CASES/DECISIONS: Variation in Quantity Clause Provides for Adjustment in Contract Amount
Variation in Quantity Clause Provides for Adjustment in Contract Amount
(Editor’s Note. The following case illustrates the importance of taking advantage of the Variation in Quantity clause which frequently is not voluntarily offered.)
Brinks’ contract to provide guard services included a Variation in Quantity clause that provided Brinks would be entitled to an adjustment if services varied by more than 25 percent of estimated hours. During the base year, the services were only three percent of the estimated hours where there was a 9 percent markup for overhead and other indirect cost and it submitted a request for additional compensation to recover its increase in costs resulting from the 97 percent shortfall. In its rejection, the government said that (1) there was no guarantee of any hours in the contract and (2) Brinks would receive a windfall for work it did not have to perform.
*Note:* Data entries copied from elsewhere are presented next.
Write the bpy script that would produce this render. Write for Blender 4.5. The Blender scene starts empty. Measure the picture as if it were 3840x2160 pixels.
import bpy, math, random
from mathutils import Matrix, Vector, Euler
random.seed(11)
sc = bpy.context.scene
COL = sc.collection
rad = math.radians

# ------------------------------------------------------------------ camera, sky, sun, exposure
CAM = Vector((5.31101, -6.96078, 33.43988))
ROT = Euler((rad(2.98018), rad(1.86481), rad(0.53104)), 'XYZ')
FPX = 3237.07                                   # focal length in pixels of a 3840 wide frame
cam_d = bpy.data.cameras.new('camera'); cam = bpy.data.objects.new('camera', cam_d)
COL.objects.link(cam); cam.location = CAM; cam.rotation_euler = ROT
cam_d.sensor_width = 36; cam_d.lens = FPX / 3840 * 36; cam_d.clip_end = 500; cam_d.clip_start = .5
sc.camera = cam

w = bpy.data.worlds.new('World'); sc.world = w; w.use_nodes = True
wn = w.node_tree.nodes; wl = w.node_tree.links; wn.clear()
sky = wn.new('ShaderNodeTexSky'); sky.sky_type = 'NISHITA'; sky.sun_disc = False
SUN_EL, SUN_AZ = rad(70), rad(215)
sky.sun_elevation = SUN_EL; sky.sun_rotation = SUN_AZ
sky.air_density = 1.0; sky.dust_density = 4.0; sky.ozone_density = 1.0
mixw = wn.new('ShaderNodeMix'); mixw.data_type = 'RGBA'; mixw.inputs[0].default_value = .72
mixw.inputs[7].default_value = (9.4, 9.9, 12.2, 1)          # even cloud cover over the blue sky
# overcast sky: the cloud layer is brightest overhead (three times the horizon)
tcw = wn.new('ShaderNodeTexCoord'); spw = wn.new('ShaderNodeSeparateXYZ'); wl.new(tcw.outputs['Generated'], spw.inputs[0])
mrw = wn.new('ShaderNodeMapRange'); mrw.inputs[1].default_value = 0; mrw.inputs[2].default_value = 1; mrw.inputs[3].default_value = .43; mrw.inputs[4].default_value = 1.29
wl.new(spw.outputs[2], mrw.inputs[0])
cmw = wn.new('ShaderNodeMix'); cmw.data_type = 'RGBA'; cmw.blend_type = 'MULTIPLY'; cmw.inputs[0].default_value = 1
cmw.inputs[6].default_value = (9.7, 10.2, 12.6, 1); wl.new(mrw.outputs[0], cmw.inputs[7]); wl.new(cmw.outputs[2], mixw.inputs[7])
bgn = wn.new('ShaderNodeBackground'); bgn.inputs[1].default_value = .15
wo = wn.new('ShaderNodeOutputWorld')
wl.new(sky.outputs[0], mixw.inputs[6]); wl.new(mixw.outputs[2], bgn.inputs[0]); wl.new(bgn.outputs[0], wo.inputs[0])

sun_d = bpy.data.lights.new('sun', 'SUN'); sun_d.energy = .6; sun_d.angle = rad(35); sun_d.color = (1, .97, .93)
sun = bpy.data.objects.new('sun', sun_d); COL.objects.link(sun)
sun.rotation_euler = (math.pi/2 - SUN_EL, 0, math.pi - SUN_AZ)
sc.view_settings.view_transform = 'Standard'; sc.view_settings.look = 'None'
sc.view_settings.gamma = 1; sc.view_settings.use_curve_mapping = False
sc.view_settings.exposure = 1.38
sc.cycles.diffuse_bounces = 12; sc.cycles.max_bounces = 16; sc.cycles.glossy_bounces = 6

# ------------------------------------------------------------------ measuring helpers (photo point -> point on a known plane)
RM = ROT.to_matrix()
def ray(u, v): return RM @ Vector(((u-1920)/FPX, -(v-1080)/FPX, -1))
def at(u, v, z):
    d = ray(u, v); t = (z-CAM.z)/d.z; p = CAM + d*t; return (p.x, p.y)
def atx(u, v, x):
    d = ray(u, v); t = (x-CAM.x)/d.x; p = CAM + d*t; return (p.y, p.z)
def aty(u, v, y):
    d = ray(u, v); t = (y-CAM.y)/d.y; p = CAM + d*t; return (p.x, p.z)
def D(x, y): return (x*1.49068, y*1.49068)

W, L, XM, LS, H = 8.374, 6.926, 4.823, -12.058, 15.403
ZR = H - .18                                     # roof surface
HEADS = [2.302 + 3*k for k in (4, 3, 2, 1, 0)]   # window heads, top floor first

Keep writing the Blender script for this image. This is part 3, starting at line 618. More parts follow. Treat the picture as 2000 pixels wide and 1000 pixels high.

The Board agreed that the contract did not guarantee any hours but sided with Brinks for additional compensation explaining that when the government failed to offer the minimum amount of hours expected, the fixed indirect costs originally allocated to the hours the government failed to order were incurred nonetheless but not compensated for. It stated the Variation in Quantity clause provided for an adjustment in the hourly rate in situations where the stated range of estimated hours was exceeded or not met so as to cause the contractor to reap a windfall or incur a loss (Brinks/Hermes Joint Venture V State Dept., CBCA, No 1188).